The UAE’s economy grew 3.6% in 2023, exactly in line with our forecast, according to preliminary data. The non-oil sector grew by a faster than expected 6.2% last year, while the oil and gas sector contracted by -3.1%. Financial services was the fastest growing sector in 2023, expanding 14.3% y/y after 6.6% growth in 2022. This was followed by transport and logistics (11.5% y/y), construction and real estate services.
The UAE’s economy has been remarkably resilient to both a lacklustre external backdrop as well as significantly higher interest rates in 2023. We now expect only a modest easing in monetary policy from the Fed towards the end of this year, with a total of 50bp in rate cuts pencilled in between September and December. This is likely to weigh on private sector investment this year. However, we expect public sector investment – particularly in transport and other infrastructure – to remain robust in 2024 and beyond, as the government has announced several large long-term projects including the expansion of the Etihad Rail network and Al Maktoum Airport.
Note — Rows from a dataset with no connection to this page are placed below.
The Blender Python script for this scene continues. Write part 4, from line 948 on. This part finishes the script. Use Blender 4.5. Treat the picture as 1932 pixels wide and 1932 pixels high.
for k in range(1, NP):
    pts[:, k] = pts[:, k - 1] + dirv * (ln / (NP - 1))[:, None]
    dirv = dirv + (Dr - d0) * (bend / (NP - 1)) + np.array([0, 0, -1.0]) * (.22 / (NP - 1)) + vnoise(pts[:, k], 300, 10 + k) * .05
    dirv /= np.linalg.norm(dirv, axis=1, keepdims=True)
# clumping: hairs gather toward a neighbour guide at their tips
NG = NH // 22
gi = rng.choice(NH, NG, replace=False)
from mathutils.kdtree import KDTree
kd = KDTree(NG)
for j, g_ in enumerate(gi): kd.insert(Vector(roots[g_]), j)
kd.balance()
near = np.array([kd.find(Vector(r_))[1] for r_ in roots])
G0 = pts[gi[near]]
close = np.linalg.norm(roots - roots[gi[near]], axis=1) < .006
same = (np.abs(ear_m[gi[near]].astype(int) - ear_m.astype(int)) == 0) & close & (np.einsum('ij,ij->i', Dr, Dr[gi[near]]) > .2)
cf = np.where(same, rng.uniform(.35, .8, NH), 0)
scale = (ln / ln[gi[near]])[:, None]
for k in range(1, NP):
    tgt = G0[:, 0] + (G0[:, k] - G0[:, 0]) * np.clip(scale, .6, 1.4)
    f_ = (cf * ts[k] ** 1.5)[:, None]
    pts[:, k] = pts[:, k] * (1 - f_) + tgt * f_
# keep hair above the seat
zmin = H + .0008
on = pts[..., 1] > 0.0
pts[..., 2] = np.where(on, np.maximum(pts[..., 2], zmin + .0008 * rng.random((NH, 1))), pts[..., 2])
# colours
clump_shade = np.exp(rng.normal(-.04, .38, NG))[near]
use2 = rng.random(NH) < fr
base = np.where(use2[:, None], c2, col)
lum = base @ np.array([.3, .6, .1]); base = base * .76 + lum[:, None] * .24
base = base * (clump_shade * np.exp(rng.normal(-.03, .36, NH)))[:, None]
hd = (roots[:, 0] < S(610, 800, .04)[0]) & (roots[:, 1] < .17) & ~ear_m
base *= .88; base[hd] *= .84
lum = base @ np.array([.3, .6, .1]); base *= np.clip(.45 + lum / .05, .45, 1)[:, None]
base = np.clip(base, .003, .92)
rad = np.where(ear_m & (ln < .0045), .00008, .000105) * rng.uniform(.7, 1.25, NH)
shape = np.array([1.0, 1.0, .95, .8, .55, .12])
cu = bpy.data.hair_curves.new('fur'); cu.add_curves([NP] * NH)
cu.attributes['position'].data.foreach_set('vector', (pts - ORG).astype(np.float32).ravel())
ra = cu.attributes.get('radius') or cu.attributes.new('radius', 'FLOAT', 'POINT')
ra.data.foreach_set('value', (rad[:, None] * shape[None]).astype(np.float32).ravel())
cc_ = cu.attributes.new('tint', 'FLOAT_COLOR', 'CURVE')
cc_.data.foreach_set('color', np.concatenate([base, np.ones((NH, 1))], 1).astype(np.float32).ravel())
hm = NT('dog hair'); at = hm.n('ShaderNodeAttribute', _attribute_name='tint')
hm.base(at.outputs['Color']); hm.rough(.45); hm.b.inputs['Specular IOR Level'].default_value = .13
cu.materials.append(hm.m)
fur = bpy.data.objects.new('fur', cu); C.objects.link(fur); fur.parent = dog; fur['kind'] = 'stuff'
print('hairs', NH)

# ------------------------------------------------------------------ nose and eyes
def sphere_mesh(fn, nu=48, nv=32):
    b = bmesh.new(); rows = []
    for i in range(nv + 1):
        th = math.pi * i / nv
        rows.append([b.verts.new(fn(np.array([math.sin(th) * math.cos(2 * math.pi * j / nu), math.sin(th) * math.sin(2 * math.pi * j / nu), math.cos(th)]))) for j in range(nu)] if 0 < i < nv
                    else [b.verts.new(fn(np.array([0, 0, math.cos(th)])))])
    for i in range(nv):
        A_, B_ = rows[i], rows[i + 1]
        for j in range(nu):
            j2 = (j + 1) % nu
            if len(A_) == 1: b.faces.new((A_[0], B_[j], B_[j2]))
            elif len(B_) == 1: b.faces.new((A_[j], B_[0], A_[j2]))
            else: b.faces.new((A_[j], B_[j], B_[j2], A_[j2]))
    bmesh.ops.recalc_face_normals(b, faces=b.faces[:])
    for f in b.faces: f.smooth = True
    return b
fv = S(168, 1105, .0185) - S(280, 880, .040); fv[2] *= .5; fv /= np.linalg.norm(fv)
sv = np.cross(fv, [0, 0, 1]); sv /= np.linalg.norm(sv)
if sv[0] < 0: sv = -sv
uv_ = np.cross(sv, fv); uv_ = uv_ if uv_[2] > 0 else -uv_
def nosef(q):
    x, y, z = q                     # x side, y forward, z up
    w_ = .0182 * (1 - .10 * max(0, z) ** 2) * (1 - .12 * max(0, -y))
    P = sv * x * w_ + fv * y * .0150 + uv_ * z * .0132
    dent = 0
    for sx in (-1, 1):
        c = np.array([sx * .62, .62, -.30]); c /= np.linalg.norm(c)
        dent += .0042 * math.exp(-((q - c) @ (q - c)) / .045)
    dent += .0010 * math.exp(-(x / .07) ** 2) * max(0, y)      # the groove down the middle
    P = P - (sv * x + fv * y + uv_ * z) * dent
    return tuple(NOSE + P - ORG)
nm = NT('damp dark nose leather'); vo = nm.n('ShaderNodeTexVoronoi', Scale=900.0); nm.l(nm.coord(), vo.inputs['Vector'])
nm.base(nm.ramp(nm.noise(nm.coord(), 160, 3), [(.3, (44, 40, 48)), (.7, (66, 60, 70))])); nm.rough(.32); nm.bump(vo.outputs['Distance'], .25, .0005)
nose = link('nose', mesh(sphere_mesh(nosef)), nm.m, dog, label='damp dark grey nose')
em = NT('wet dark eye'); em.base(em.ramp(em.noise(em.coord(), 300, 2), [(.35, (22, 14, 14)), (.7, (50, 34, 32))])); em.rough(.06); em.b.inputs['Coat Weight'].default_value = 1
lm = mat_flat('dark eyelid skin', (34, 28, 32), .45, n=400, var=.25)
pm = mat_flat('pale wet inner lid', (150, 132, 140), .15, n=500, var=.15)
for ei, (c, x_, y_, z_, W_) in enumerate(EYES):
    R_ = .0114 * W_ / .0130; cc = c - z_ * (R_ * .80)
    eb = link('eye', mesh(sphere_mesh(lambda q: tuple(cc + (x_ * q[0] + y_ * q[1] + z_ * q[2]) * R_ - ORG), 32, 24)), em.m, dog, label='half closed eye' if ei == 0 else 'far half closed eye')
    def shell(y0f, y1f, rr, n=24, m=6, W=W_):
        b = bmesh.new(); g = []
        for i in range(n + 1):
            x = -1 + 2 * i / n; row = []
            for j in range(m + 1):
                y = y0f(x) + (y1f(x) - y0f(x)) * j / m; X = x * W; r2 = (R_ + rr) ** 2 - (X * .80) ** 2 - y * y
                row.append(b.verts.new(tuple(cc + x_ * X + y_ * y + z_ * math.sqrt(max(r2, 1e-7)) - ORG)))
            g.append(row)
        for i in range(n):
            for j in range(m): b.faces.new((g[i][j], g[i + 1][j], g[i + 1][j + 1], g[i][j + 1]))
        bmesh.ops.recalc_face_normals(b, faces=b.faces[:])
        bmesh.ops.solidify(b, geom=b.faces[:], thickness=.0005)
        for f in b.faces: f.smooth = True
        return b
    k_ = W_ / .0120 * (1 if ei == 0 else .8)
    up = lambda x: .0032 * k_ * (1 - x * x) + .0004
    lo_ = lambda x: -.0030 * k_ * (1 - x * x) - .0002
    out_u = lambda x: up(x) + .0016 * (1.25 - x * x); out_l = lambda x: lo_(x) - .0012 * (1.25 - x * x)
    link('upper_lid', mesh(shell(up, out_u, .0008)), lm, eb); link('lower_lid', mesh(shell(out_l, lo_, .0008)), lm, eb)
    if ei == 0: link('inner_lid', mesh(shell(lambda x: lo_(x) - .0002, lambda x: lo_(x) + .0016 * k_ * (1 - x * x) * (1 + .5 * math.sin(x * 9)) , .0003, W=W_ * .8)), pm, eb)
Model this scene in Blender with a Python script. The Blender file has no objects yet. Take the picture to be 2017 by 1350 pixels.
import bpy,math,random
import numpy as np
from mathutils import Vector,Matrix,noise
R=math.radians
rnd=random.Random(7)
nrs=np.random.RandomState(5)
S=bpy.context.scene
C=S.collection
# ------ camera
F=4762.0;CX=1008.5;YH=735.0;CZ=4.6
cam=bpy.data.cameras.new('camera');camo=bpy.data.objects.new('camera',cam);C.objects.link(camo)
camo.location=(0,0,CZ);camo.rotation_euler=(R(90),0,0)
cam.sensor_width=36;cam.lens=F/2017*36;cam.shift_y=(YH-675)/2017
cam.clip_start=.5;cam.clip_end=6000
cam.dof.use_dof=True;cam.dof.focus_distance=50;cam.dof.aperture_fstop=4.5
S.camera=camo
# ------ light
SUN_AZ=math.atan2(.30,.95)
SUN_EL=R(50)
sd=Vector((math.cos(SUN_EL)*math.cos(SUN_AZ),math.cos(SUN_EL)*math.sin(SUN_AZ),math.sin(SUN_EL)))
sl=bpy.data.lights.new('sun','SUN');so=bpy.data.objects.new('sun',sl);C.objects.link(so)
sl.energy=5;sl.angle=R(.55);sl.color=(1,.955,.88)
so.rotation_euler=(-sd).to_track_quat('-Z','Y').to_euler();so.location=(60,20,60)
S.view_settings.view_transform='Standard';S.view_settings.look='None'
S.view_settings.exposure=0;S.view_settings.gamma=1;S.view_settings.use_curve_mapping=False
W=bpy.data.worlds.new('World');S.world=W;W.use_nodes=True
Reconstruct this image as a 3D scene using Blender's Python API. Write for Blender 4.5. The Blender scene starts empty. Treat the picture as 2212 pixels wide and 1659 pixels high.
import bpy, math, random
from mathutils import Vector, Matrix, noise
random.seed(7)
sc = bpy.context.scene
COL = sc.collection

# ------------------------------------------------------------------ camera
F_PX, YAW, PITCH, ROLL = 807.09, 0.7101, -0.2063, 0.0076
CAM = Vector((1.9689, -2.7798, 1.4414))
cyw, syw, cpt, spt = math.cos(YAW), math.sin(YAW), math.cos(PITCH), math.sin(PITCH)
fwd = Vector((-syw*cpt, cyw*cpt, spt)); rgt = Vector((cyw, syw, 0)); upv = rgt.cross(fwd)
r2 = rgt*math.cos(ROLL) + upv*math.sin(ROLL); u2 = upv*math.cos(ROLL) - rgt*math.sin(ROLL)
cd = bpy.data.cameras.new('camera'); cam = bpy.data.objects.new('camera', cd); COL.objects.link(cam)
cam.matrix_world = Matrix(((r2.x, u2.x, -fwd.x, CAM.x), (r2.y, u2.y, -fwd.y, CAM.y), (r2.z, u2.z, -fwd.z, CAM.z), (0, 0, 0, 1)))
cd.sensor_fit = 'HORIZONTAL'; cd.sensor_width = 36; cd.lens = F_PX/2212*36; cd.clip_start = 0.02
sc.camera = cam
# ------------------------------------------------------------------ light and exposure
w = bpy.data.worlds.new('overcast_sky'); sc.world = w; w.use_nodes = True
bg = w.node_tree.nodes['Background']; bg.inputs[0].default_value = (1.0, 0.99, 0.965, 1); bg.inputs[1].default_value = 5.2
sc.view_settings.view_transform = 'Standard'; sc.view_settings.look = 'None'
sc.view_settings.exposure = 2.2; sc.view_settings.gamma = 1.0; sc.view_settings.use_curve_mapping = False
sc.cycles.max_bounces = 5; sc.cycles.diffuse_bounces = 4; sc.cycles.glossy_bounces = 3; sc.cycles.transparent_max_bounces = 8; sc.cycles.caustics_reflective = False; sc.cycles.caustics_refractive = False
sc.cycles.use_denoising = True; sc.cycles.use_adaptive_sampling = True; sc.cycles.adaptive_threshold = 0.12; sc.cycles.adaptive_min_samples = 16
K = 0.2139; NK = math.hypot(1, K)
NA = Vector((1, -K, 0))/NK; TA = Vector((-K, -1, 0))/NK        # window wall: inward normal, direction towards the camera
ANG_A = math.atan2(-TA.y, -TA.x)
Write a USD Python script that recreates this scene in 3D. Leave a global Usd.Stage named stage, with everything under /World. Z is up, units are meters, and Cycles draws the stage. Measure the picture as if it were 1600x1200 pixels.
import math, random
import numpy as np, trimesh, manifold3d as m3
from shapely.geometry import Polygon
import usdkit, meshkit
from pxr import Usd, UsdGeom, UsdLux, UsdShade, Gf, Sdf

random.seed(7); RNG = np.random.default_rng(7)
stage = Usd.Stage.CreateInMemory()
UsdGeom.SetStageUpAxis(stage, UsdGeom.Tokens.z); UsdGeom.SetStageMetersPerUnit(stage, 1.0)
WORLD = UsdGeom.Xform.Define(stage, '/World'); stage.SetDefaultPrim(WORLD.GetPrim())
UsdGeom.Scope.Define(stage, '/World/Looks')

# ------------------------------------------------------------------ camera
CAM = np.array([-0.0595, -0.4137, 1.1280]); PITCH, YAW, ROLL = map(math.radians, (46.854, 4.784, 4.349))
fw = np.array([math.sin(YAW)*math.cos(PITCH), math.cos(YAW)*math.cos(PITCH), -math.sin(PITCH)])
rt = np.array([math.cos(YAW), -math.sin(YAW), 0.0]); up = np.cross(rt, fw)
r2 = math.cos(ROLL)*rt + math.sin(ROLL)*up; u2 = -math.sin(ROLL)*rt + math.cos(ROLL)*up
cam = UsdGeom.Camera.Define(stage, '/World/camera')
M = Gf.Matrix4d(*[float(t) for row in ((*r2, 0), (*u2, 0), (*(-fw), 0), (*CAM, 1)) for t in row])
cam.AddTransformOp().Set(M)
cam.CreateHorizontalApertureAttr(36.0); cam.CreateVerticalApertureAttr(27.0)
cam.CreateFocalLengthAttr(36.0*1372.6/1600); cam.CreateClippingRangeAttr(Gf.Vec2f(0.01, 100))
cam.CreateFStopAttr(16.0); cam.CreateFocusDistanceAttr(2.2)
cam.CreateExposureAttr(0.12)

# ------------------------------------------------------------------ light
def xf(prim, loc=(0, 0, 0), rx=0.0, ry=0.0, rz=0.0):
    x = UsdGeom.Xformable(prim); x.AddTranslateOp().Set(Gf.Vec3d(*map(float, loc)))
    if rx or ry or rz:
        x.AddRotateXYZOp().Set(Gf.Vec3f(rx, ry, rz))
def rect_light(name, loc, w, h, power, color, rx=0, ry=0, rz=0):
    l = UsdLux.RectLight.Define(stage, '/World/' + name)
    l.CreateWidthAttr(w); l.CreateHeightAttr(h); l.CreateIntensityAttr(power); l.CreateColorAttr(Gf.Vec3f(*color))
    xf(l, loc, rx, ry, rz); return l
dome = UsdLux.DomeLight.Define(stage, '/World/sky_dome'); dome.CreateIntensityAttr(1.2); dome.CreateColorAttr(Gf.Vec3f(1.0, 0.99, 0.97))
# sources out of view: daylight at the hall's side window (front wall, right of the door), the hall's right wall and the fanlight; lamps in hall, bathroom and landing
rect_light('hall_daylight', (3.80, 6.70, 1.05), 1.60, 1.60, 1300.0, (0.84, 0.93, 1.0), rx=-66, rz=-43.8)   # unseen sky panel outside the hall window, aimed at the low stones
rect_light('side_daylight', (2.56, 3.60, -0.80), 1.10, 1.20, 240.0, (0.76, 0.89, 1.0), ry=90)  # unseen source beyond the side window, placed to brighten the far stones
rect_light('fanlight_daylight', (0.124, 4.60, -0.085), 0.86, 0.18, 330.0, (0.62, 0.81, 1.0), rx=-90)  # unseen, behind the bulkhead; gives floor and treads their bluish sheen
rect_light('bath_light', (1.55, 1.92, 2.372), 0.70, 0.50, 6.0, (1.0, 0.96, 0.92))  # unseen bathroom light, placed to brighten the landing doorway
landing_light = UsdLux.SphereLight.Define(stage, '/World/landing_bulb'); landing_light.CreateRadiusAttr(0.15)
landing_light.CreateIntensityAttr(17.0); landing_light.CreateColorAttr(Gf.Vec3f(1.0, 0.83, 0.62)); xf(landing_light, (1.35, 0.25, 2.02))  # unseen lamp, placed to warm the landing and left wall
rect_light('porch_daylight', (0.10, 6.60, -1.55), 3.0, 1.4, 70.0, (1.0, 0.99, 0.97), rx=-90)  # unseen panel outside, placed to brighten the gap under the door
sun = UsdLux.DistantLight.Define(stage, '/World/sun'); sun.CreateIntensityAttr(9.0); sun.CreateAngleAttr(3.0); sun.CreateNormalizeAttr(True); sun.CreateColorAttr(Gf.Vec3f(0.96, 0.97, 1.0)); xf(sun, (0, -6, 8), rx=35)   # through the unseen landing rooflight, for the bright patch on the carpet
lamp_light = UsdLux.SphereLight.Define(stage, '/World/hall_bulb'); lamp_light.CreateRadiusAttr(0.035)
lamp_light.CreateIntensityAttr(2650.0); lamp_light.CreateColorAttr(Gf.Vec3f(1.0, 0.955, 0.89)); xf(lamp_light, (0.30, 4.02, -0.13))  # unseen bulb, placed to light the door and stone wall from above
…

This will continue to underpin non-oil GDP growth in our view, offsetting any moderation in private sector investment and household consumption.
Consequently, we have upgraded our non-oil growth forecast for the UAE this year to 5.0% from 4.5% previously, taking headline GDP growth to 3.7% from 3.3% previously. We assume no growth in the oil & gas sector this year as oil production is likely to remain constrained by OPEC+ production limits. If there is an increase in the UAE’s target production level, this would pose an upside risk to our headline GDP growth forecast.
Minutes from the end of April / early May FOMC meeting showed that several Fed officials were willing to “tighten policy further should risks to inflation materialise” while the Fed also wasn’t sure how well their policy stance was actually cooling the US economy. Inflation prints in the US have been stronger than expected so far in 2024 and the Fed noted that it would “take longer than previously anticipated” for inflation to get closer to target levels. Much of what was in the minutes had been revealed from Fed speakers since the meeting so the impact on markets was relatively muted.
Inflation in the UK dropped to 2.3% y/y in April, down from 3.2% a month earlier. Core inflation also slowed, falling to 3.9% from 4.2% in March. On a monthly basis, CPI inflation rose by 0.3%. The April inflation print was faster than markets had been expecting but nevertheless affirms the strong disinflationary trend at play in the UK economy. Higher costs for hotels and restaurants as well as transport prices were behind the stronger than expected price data last month. Markets had been pricing in a stronger chance that the Bank of England would begin to cut rates as early as June but following the inflation data have slashed those expectations to barely more than a 10% probability.
PMI measures for Japan showed some stabilization on aggregate for May according to the Jibun Bank PMI survey. The manufacturing index improved to 50.5 from 49.6 a month earlier while the services component cooled. Overall the composite index remained positive at 52.4, up marginally from 52.3 a month earlier.